FIG. 5 depicts an example computer system with a web browser CDR service and source code classifiers. The computer system includes a processor 501 (possibly including multiple processors, multiple cores, multiple nodes, and/or implementing multi-threading, etc.). The computer system includes memory 507. The memory 507 may be system memory or any one or more of the above already described possible realizations of machine-readable media. The computer system also includes a bus 503 and a network interface 505. The system also includes a web browser CDR service 511 (“service”) and source code classifiers 513. The service 511 intercepts a user request for a web page via a web browser. The service 511 then prefetches source code for the requested web page and any web pages hyperlinked in the requested web page. The service 511 generates feature vectors based on sections of the source code for inputting into the source code classifiers 513. Each section can comprise HTML elements, JavaScript code, HTTP header field values, etc.

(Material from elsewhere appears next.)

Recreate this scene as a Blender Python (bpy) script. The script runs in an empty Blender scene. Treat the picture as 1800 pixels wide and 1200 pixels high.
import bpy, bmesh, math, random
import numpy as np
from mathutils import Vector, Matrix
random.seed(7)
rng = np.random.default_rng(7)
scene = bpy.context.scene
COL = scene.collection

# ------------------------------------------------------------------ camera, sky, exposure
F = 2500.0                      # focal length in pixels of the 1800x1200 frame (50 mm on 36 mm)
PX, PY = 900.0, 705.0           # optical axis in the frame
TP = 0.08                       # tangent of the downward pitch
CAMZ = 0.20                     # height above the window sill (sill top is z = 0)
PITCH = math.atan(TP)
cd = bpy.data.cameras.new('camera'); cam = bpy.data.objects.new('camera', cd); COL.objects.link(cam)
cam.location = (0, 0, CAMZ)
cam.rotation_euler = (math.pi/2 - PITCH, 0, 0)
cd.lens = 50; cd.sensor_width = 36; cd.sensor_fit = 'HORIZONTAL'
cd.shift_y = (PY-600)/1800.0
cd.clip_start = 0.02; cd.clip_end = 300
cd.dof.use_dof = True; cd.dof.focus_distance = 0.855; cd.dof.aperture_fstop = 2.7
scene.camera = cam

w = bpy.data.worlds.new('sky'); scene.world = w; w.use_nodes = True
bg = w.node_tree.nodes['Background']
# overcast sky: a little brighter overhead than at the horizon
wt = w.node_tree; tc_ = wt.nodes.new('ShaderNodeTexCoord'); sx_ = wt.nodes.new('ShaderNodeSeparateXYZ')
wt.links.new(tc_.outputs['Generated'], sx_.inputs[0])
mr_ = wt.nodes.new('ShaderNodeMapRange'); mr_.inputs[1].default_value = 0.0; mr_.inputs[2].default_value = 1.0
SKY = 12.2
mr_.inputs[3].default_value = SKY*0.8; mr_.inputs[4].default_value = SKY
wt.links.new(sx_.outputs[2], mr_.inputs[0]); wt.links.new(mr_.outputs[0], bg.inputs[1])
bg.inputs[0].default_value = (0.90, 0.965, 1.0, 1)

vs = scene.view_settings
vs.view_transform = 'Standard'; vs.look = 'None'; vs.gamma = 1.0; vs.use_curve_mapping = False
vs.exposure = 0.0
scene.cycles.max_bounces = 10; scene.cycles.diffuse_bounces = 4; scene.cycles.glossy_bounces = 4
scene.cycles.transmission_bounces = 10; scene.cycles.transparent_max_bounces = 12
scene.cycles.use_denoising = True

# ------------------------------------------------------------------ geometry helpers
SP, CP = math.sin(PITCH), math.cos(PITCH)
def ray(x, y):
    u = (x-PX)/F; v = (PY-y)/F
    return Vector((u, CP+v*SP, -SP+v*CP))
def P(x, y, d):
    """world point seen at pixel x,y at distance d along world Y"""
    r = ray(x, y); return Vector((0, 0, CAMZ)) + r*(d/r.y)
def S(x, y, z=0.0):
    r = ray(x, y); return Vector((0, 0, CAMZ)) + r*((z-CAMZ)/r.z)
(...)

The source code classifiers 513 receive respective feature vectors generated by the service 511 and output corresponding verdicts. The service 511 applies criteria to any malicious verdicts to determine whether to block the web page or remove malicious code and/or disable hyperlinks from the source code of the web page. If the service 511 removed malicious code and/or disabled hyperlinks from the source code of the web page, the service 511 then reconstructs the source code of the web page. Any one of the previously described functionalities may be partially (or entirely) implemented in hardware and/or on the processor 501. For example, the functionality may be implemented with an application specific integrated circuit, in logic implemented in the processor 501, in a co-processor on a peripheral device or card, etc. Further, realizations may include fewer or additional components not illustrated in FIG. 5 (e.g., video cards, audio cards, additional network interfaces, peripheral devices, etc.). The processor 501 and the network interface 505 are coupled to the bus 503. Although illustrated as being coupled to the bus 503, the memory 507 may be coupled to the processor 501.

Terminology

Use of the phrase “at least one of” preceding a list with the conjunction “and” should not be treated as an exclusive list and should not be construed as a list of categories with one item from each category, unless specifically stated otherwise. A clause that recites “at least one of A, B, and C” can be infringed with only one of the listed items, multiple of the listed items, and one or more of the items in the list and another item not listed.